The homeless population currently stands at around 1,000 in Montgomery County. Photo: waferboard via Creative Commons

John Kaine of Germantown isn’t afraid to share his story.

“The drugs, not thinking right, and not making healthy decisions,” he says.

Kaine says substance abuse had a ripple effect on his family and career, eventually putting him out on the street.

“Be up all night and then during the daytime trying to find a place to sleep,” says Kaine.

In 2008 he made a decision to get clean and seek help, eventually finding a temporary home at the Home Builder’s Care Assessment Center in Rockville.
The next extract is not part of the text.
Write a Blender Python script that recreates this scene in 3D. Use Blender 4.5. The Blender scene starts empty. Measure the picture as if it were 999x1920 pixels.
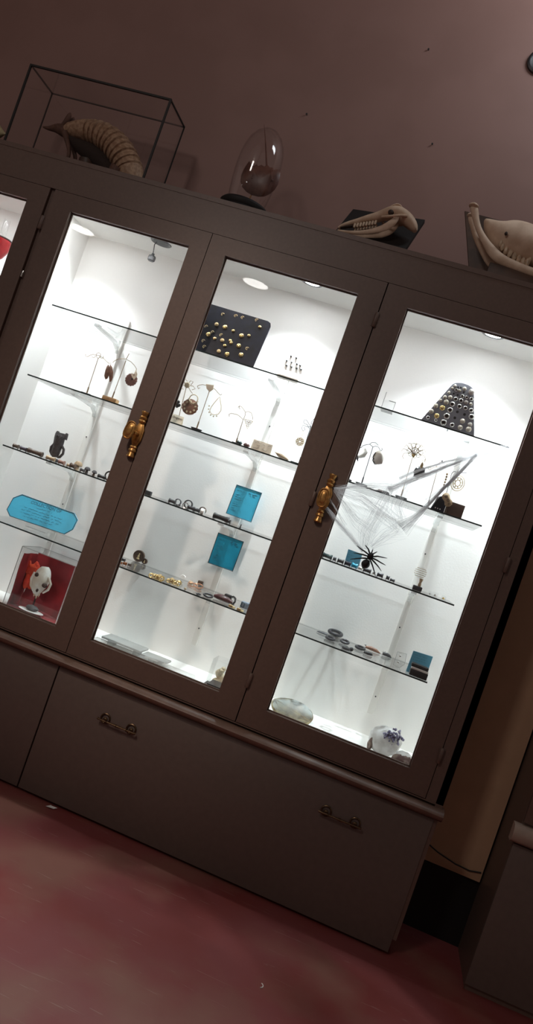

“In 2009 of February I had my own place,” he says.

That path toward recovery and eventually finding permanent housing is the goal Montgomery County wants to magnify.

“We don’t want anyone to die in a homeless shelter. We don’t want anyone to die in the streets,” says Jennifer Schiller of the Montgomery County Coalition for the Homeless.

Local leaders and the Montgomery County Coalition for the Homeless have announced a new plan of action.

“This will be the first time that we’ll be identifying those who are the most vulnerable and prioritizing them for housing replacements,” says Susie Sinclair-Smith, the executive director.

That includes getting volunteers to help this November by conducting a survey of the homeless population, similar to the efforts in Fairfax in February. The goal is to get information directly from the source so the county can model services based on need, plus reach 100,000 placements nationwide.

“We reported 64 placements which we had accomplished since last fall and helped the campaign move over its 50 percentage mark,” Sinclair-Smith says.

The homeless population currently stands at around 1,000 in the county. Kaine, however, is no longer a statistic.

“I’m a father and a grandfather,” says Kaine. “They’re happy for me. They have a place for them to come and see me.”